The emails, which were obtained through a Freedom of Information Act lawsuit by the Republican National Committee, have fuelled claims the Clintons were running a pay-to-play operation, though no hard evidence of this has emerged.
House Republicans are already laying the groundwork for a volley of congressional hearings into the Clinton Foundation in the event the Democratic candidate wins the White House in a week's time.
Possibly the most enduring criticism of the Clinton Foundation's work in Haiti stems from its signature project, a garment factory known as the Caracol Industrial Park.
The foundation, working with the Clinton State Department, helped arrange a US-subsidised deal with the Haitian government to build the $300m factory complex in 2012.
Several hundred farmers were evicted from their land to make way for the 600-acre manufacturing site, which produces clothes for retailers such as Old Navy, Walmart and Target.
South Korean textile giant Sae-A Trading Co, which is the main employer at the facility, subsequently donated between $50,000 to $100,000 to the Clinton Foundation.
Mr Clinton declared 100,000 jobs would be created "in short order".
But the Caracol Industrial Park has created only 8,000 jobs.
Sae-A spokeswoman Karen Seo told the BBC: "The rate of job growth depends both on the efficiency in building facilities, as well as customer demand - including the long tail of the recession. Momentum is growing and we are optimistic."
In its defence, the Clinton Foundation - which has raised more than $2bn from over 330,000 donors since its 2001 launch - points to its A rating from philanthropic monitors.
Charity Watch says 88% of the Clinton Foundation's budget was spent last year on programme expenses.
But the watchdog's president, Daniel Borochoff, told the BBC the high mark was not intended to reflect whether Mrs Clinton kept donors to her family's foundation at appropriate arm's length, or provided favoured access as secretary of state.
Questions 'fester'
The Clinton Foundation rebutted any suggestion of special favours, saying that in the aftermath of the Haiti quake they worked with a "wide range" of partners to mobilise relief efforts immediately "and many people they had previously worked with responded to this call to help".
The charity's statement to the BBC continued: "President Clinton and the Clinton Foundation's only goal in Haiti is to help the people of Haiti.
"Since 2010, the Foundation has worked on the ground in Haiti with a range of partners - helping more than 7,500 farmers lift themselves out of poverty; improving the Haitian environment by planting more than 5 million trees and installing more than 400 KW of clean energy; and supporting women through literacy training and job skills for over 2,000 women."
Mrs Clinton's presidential campaign did not respond to requests for comment from the BBC.
In the Little Haiti neighbourhood of Miami that was visited by Mr Trump this September, the head of a local women's advocacy group has questions for Mrs Clinton.
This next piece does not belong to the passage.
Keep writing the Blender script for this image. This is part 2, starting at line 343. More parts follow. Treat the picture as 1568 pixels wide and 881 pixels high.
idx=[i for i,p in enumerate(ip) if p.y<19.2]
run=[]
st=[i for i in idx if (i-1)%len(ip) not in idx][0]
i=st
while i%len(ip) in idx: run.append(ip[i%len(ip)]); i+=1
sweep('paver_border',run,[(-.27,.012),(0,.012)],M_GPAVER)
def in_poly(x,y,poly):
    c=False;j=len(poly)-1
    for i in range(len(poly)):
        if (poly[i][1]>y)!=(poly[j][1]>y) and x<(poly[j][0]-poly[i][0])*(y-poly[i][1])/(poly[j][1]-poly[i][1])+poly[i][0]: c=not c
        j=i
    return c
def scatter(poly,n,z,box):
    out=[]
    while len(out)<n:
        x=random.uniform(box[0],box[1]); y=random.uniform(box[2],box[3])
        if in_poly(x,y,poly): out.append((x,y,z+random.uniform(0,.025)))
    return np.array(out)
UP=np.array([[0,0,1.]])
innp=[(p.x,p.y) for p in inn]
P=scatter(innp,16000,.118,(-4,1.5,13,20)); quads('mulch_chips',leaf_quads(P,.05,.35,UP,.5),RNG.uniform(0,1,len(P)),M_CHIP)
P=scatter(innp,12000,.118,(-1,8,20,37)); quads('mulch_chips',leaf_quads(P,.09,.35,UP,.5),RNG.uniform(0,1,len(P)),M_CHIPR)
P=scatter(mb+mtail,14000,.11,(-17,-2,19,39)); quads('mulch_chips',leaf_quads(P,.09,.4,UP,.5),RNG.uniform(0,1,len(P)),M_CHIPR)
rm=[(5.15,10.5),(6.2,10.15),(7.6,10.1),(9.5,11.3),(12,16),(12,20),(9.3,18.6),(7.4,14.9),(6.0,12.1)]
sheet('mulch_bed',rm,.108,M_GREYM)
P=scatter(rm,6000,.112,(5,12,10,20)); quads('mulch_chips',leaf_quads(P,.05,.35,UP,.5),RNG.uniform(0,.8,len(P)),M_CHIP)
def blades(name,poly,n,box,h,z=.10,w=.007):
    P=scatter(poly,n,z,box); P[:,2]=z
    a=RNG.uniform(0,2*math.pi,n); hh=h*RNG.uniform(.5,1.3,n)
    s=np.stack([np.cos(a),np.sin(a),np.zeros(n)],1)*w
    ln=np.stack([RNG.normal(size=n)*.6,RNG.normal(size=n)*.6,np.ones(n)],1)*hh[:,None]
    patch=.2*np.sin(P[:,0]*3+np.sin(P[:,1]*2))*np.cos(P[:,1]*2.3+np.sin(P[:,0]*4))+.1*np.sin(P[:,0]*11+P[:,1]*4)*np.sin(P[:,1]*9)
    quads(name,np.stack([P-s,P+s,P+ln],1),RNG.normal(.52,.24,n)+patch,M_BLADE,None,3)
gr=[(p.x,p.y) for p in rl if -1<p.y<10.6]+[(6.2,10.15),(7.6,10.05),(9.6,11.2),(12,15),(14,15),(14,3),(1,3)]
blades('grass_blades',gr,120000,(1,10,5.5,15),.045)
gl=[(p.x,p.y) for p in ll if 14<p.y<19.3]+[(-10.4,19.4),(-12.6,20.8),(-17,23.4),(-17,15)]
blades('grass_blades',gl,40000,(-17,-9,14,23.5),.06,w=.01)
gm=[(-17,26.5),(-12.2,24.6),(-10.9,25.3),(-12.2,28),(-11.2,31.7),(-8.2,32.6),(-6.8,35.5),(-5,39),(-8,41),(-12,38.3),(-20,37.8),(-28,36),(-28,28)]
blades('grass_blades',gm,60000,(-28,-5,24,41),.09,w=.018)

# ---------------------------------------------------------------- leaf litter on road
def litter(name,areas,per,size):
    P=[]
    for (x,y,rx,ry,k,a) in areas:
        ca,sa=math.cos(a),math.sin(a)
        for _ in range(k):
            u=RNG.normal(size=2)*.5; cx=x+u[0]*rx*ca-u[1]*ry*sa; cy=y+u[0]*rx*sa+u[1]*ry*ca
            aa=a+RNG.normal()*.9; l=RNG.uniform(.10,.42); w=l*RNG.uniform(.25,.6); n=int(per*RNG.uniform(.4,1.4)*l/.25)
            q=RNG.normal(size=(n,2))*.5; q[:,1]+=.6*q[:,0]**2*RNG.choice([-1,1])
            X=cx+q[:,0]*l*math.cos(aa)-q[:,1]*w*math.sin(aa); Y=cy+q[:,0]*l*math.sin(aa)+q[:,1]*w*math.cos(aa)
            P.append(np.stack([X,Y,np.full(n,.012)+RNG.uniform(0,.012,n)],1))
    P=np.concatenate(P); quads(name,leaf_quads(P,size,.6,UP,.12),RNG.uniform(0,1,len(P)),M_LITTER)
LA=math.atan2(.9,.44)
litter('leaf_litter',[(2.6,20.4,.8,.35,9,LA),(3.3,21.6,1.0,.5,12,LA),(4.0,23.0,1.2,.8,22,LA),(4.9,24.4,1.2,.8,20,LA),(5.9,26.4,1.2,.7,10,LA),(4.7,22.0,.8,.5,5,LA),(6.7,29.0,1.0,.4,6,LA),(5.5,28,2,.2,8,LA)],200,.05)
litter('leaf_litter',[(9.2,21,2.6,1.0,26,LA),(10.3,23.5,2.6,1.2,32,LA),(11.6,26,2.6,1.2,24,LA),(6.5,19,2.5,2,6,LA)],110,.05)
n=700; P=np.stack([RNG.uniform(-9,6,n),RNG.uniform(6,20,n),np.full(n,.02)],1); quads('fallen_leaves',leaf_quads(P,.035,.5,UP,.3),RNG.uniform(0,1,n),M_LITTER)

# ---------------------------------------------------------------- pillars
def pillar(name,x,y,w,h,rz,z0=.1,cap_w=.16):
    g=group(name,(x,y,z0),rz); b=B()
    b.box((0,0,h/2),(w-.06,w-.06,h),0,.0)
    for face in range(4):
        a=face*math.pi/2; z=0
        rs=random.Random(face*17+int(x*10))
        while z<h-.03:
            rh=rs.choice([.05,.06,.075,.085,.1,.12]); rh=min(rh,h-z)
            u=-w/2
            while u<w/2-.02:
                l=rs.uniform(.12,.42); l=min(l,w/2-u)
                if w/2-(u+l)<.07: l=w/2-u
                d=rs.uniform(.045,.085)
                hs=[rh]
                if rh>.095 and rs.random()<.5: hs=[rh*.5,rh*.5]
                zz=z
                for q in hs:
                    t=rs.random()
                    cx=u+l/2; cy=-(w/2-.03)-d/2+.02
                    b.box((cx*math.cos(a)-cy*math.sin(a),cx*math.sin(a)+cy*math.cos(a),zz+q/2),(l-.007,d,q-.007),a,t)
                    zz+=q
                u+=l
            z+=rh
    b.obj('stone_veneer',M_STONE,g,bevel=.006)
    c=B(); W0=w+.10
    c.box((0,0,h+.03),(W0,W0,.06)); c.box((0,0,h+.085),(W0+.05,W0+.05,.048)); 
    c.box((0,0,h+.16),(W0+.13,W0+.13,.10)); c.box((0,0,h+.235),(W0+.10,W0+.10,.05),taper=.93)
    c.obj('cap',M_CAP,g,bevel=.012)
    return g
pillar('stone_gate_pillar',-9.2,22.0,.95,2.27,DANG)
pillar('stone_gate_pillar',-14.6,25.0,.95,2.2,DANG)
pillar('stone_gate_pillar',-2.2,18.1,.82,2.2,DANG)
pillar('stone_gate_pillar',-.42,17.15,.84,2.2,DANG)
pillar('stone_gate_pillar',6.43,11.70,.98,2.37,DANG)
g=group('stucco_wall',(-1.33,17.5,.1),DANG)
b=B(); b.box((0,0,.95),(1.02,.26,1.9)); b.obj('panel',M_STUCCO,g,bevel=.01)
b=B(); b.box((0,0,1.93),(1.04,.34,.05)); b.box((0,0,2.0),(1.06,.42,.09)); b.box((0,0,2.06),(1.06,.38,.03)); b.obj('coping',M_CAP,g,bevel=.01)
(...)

Marleine Bastien, executive director of Fanm Ayisyen Nan Miyami, believes that Clinton-backed projects have helped global investors more than they have benefited poverty-stricken Haitians.
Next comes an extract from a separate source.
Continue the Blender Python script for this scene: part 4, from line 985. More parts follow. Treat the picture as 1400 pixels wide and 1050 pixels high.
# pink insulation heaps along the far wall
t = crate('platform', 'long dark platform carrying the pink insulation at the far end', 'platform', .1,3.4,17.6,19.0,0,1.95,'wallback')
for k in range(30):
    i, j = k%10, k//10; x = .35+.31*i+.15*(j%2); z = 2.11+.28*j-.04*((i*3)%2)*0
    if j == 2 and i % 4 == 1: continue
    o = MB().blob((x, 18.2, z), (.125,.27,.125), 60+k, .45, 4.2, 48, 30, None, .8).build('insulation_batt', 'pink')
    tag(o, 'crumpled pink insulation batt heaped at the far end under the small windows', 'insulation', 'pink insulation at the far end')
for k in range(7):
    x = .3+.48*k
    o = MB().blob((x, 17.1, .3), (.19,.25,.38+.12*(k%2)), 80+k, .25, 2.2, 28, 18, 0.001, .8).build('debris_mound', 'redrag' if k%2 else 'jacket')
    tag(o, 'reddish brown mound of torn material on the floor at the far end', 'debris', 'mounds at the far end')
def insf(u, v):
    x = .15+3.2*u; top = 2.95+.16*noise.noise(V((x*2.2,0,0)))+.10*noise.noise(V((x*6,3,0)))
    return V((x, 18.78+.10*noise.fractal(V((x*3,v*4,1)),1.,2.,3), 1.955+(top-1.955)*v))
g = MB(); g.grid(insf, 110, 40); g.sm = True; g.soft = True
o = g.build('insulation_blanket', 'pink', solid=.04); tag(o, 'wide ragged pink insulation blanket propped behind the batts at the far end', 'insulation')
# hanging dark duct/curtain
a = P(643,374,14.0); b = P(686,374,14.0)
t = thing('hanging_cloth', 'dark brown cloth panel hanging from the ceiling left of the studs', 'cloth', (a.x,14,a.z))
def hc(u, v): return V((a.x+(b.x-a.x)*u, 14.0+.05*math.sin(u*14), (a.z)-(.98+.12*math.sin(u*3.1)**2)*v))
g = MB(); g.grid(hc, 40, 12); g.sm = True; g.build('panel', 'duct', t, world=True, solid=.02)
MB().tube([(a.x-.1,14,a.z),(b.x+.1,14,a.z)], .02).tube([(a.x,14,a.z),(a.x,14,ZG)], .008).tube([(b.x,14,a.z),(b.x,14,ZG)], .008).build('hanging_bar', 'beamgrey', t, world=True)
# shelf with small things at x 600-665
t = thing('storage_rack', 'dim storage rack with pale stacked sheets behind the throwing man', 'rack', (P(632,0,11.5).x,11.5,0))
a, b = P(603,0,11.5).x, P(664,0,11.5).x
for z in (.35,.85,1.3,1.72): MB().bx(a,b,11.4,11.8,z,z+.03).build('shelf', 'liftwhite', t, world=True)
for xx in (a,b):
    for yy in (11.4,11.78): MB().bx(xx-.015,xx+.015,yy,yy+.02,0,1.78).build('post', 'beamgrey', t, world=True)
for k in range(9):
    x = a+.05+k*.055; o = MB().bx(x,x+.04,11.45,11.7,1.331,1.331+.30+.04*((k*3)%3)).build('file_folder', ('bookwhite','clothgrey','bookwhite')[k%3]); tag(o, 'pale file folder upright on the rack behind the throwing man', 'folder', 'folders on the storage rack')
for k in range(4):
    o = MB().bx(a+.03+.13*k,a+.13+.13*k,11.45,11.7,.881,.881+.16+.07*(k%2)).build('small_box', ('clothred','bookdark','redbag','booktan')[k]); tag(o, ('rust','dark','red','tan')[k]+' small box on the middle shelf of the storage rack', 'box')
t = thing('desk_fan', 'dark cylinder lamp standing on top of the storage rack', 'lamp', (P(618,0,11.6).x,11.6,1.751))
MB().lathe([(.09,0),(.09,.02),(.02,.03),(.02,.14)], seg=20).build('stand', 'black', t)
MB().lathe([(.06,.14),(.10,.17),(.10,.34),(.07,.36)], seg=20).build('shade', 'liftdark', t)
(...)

She told the BBC: "The more Secretary Clinton refrains from responding to the concerns and questions from the people of Haiti, this perception that she's trying to evade responding will continue.
"Instead of allowing these questions to linger and fester, why not come clean? The questions will not go away, they will continue."
As for Mr Trump's attempt to woo Haitian-American voters, it may prove a longshot, given his threats to round up millions of undocumented immigrants.
There are an estimated 150,000 members of this electoral bloc in Florida, a crucial swing state where the presidential contest is on a knife-edge.
Jeff Lozama, chairman of the Haitian American Chamber of Commerce of Florida, told the BBC that regardless of misgivings about the Clintons' work in Haiti, his countrymen and women in the diaspora overwhelmingly hope she wins election on 8 November.
He says many of them fear what a Trump presidency could mean for their US status.
"Haitians cannot afford to have any mass deportation," he said.
"Immigration is the number one item (among Haitian-Americans) for these candidates."